La nostra predicazione moralistica esigeva unicamente la soddisfazione del precetto e misurava a quanti metri si poteva stare lontani dall’altare, per soddisfare al precetto.
Altro che la partecipazione consapevole, attiva e fruttuosa!
Così presentavamo le azioni liturgiche a quella povera gente e pur di avere la gente in chiesa, ci accontentavamo di poco non ottenevamo niente.
Alla gente bisogna chiedere molto, anzi tutto.
Il minimismo in morale non ottiene niente! In pedagogia é zero.
Dico che bisogna chiedere tutto perché, tutto é una cosa grande e valida.
Il minimo é la miseria. Il minimo può riferirsi all’agente delle tasse e non a Dio nostro Padre, salvatore, amico e vita nostra.
Quindi la nostra preoccupazione deve tendere ad associare la gente all’azione liturgica in modo consapevole e attivo perché ne ricavi frutto.
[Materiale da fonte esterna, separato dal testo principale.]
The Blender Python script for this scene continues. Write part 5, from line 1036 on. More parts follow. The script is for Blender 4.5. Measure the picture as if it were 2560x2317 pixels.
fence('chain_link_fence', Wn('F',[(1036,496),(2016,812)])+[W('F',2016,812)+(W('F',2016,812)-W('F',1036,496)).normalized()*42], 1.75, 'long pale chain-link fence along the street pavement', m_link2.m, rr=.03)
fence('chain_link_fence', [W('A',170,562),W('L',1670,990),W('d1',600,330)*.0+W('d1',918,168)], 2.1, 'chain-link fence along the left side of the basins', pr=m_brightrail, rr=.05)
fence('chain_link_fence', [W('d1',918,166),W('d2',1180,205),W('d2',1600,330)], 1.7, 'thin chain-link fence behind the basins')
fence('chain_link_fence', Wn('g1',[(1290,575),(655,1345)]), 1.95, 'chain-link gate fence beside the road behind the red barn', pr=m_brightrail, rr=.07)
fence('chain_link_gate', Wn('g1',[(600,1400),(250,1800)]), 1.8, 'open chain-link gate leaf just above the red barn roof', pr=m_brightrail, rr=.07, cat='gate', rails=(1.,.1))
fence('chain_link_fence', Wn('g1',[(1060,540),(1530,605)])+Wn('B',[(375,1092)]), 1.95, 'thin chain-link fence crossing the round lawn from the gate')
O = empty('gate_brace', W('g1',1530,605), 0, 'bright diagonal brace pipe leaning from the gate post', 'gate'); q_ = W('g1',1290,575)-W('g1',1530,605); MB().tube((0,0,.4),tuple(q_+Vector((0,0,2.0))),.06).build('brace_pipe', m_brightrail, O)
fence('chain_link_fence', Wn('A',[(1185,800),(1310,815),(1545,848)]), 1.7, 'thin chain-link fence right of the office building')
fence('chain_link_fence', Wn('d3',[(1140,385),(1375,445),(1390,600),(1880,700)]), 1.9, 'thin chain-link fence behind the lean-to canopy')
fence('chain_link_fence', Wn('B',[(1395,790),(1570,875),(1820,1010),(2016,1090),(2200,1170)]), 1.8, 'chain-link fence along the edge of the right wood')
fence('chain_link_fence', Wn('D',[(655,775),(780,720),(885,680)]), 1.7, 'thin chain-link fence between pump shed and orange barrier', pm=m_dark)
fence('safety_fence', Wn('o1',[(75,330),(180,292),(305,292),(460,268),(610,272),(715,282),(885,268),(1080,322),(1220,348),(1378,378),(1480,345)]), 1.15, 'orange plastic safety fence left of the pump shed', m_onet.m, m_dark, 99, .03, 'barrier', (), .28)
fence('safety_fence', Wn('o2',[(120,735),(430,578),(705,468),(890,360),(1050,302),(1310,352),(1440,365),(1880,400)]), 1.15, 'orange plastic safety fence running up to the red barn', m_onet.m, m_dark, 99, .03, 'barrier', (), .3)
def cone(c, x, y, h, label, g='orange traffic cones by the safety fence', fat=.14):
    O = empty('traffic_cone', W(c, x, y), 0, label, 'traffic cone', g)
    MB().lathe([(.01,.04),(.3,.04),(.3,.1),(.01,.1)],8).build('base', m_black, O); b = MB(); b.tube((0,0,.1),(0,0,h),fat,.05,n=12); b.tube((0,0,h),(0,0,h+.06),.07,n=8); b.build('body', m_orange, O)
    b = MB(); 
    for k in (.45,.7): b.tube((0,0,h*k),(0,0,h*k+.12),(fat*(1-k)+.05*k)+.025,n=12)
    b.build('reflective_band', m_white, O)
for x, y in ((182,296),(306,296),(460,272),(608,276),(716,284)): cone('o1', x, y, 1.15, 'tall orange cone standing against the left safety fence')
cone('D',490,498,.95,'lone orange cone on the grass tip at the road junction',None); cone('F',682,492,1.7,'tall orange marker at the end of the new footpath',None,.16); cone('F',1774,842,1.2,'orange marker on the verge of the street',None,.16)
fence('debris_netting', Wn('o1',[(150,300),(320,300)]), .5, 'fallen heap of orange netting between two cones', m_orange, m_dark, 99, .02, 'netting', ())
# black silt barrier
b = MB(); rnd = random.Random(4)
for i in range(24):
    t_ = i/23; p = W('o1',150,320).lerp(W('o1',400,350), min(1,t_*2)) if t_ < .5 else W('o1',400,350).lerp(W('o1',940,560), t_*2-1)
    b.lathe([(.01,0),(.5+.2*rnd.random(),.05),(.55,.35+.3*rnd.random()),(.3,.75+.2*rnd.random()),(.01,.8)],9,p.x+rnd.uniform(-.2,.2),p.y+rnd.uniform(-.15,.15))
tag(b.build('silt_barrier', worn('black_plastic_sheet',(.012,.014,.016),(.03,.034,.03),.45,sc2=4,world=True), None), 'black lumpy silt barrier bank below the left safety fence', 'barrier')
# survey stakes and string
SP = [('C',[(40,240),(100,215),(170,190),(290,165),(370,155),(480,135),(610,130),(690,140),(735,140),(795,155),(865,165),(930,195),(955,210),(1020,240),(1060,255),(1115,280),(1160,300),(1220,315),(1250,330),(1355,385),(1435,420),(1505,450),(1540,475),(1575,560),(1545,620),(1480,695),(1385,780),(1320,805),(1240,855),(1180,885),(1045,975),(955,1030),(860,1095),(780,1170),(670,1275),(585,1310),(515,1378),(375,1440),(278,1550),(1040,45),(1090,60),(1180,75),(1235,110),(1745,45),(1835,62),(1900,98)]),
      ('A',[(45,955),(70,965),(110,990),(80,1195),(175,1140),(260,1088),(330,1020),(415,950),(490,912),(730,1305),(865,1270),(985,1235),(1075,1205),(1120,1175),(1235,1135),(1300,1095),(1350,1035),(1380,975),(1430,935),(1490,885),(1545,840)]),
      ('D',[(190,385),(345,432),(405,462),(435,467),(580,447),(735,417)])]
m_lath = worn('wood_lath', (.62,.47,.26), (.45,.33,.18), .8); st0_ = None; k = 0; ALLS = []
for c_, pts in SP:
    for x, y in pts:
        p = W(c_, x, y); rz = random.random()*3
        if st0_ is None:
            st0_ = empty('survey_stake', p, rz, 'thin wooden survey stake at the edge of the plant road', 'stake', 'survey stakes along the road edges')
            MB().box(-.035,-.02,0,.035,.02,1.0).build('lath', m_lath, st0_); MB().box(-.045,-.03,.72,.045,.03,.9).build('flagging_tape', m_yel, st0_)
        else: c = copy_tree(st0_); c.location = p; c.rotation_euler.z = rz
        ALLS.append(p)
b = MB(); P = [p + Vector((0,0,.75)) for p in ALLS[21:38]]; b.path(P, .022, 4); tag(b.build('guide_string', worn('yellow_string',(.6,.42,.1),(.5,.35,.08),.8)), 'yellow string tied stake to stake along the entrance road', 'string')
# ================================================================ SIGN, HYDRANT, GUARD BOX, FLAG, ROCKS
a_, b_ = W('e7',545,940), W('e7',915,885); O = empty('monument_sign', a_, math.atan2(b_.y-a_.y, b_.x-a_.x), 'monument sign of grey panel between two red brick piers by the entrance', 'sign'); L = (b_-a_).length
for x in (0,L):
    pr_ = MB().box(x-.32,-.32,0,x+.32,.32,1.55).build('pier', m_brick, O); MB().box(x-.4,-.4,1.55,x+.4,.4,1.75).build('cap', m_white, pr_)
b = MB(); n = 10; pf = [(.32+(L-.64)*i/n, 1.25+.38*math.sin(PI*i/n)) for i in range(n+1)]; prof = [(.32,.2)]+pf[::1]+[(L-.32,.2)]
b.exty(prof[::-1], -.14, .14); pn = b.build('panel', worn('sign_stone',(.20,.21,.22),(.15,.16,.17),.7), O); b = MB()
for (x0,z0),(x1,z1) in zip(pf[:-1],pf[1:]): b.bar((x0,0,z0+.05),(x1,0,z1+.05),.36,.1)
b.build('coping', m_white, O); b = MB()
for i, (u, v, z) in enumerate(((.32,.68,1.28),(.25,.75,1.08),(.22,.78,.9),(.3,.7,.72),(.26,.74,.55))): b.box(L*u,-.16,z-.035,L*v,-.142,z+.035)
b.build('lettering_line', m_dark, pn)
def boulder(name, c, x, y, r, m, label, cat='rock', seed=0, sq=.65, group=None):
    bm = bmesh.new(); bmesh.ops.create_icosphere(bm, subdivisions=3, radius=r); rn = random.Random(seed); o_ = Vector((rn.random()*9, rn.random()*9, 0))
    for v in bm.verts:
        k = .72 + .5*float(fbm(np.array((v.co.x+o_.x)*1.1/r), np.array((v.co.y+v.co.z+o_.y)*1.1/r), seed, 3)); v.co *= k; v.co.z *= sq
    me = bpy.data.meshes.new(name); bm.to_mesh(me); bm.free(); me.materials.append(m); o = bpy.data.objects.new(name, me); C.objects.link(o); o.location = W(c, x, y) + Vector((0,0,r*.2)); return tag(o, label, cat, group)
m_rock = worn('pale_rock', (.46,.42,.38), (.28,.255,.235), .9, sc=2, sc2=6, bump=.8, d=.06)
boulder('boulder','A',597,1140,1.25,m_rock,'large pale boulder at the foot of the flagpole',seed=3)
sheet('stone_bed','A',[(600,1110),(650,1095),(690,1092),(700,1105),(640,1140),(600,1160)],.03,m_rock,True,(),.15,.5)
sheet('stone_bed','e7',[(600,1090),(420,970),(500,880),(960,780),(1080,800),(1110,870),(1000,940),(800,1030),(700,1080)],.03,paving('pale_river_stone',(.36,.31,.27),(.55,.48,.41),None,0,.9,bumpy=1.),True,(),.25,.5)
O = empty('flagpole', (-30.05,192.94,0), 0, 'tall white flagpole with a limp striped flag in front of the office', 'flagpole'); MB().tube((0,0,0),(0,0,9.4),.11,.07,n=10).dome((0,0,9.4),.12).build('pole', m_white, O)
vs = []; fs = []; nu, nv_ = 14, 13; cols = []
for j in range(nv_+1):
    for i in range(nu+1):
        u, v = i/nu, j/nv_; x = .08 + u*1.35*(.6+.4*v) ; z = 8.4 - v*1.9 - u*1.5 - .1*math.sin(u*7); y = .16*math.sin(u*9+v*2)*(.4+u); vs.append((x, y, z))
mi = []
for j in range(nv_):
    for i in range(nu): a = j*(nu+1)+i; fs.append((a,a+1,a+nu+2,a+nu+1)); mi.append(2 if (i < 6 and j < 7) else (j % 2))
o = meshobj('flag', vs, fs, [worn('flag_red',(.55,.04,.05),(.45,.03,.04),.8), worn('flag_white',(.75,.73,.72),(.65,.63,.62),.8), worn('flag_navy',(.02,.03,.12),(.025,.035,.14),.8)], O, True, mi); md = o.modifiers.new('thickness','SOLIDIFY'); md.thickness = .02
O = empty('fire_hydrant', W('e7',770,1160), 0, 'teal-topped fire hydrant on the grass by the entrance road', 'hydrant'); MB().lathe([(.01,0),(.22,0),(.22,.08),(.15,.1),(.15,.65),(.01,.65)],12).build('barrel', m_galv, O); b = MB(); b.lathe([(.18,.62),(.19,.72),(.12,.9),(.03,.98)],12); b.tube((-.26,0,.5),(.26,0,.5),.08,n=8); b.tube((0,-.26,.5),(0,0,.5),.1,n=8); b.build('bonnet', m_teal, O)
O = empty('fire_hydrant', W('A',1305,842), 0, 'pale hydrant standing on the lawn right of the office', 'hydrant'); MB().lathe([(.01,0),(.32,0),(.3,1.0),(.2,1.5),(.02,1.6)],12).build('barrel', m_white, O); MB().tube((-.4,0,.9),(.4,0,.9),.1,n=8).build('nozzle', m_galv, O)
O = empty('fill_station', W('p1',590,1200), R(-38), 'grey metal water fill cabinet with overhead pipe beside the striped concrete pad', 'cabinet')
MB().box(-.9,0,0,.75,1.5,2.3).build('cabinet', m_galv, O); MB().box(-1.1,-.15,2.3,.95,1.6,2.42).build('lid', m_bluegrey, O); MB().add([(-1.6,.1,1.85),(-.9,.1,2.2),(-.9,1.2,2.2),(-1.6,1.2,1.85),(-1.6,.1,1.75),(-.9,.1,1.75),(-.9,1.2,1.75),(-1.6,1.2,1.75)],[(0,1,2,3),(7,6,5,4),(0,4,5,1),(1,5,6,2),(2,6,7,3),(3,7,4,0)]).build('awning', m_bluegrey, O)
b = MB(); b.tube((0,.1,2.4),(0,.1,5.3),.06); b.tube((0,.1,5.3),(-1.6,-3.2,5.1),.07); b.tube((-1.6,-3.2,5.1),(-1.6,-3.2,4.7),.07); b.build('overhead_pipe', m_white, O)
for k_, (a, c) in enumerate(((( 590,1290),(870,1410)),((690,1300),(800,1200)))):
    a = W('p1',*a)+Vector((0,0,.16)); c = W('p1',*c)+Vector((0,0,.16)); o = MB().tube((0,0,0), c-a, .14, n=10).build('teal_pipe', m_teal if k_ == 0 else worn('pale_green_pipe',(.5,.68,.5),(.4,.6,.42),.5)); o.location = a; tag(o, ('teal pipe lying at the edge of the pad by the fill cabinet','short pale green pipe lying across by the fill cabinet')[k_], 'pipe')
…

Deve tendere a metterli a contatto di questa sorgente perché ricevano vita, grazia, energia.
Dico in modo dubitativo: forse sarebbe giusto lasciare un po’ da parte la parola “grazia” in mezzo alle nostre popolazioni, perché la confondono con le grazie di Sant’Antonio o di san Cosimo.
Meglio sarebbe parlare di vita, di forza, di energia, di capacità nuove e soprannaturali e mostrale nei loro frutti come si sono manifestati nei santi, negli apostoli, nei martiri, nei cristiani autentici di tutti i tempi e particolarmente dei nostri giorni.
Se la nostra gente, in particolare se la nostra gioventù scopre la bellezza, l’efficienza vitale dell’azione liturgica ne rimangono affascinati e ci seguono ci credono e ci accostano.
Allora gettiamo via il ritualismo e il magismo delle azioni e introduciamo la vitalità, comunicata da nostro Signore Gesù Cristo per la sua presenza all’interno delle azioni liturgiche.
E’ certo che Gesù Cristo è presente attualmente in mezzo a noi e proclama attualmente: Ego sum vita, Ego sum resurrectio, verum veni ut vitam abeant et abundantior.
Noi siamo quelli che, de plenitudine eius accipimus.
Così va concepita l’attività liturgica, culmine verso cui tende l’azione della Chiesa e fonte da cui la chiesa promana tutta la sua grazia.